BUDIMIR, LA SERIE A E’ UN’ALTRA COSA – Arriviamo dunque al terzo centravanti che, a quattro giornate dalla fine del campionato, si può certamente dire abbia fallito: Ante Budimir, arrivato in estate dal Crotone – pagamento della clausola di 1,8 milioni – e apparso fin da subito un pesce fuor d’acqua negli schemi e nell’idea di calcio stessa di mister Giampaolo. Il croato era reduce da un ottimo campionato di Serie B con il Crotone, squadra che aveva letteralmente trascinato in Serie A grazie ad un bottino di reti – 17 in campionato – davvero cospicuo. E’ questo che ha ingolosito la Sampdoria, che ha deciso di rompere ogni indugio e di acquistare il classe ’91, partito come terza scelta nelle gerarchie del mister di Bellinzona ma ben presto scivolato in fondo alle preferenze per l’esplosione di Schick, non preventivabile ad inizio campionato in questi termini. Anche per Budimir, come per i centravanti degli anni corsi, il rapporto minuti giocati – reti è imbarazzante: 10 presenze in Serie A e nessun gol. Certo, non è facile incidere positivamente entrando a partita in corso – anche per questo Schick ha dimostrato di essere un fuoriclasse -, ma Budimir non ha saputo sfruttare neanche le occasioni in cui gli è stata concessa una maglia da titolare, come in Coppa Italia contro il Cagliari, quando il croato ha sbagliato l’impossibile.

QUESTIONE – ANCHE – DI MODULI – Non che ci sia una colpa particolare, da parte dei tre giocatori di cui sopra si è parlato.
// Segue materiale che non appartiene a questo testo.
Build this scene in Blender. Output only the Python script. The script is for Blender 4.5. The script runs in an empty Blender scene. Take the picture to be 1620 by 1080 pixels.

Certo, probabilmente Bergessio è arrivato a Genova già sul viale del tramonto, e per Rodriguez e Budimir si è fatta sentire la differenza fra campionato cadetto e Serie A, oltre alla competizione interna in una squadra che ha certamente più scelte offensive di Cesena e Crotone. Il perché di un fallimento così vistoso, però, si può spiegare – anche – a livello tattico: i moduli di gioco adottati, ma soprattutto l’idea di calcio predicata dagli allenatori che si sono susseguiti sulla panchina blucerchiata, non ha certamente aiutato. Il diktat tattico di Montella o di Giampaolo, è in questo senso molto simile: palla a terra, scambi veloci e una fluida circolazione di palla. Che poi uno abbia fallito nell’impresa mentre il successore sia riuscito ad applicare meglio la sua idea di gioco, poco importa. Certamente, però, sono, prima ancora che sistemi di gioco, filosofie del pallone che mal si sposano con centravanti d’area di rigore, forti fisicamente e un po’ – si veda Budimir – “legnosi”. In questo senso, se si mette fra parentesi il periodo della Serie B in cui Pozzi ha fatto faville con la Samp, l’ultimo grande centravanti blucerchiato ad aver fatto fortuna, è forse Giampaolo Pazzini: istinto killer, grande abilità nella difesa di palla, insuperabile nel colpo di testa. Non a caso, forse, il modulo di Del Neri – il classico 4-4-2 che privilegia il cross dal fondo – ha aiutato il bomber di Pescia, così come l’anno precedente lo aveva fatto il 3-5-2 di Mazzarri. Che poi giocare in coppia con il Cassano di quei tempi rendesse tutto più facile, è un altro discorso. In fin dei conti, visto il fallimento di tutti quelli che sono passati dopo di lui, va detto che l’ultimo grande “numero 9” della Sampdoria, rimane proprio quello che indossava il numero 10.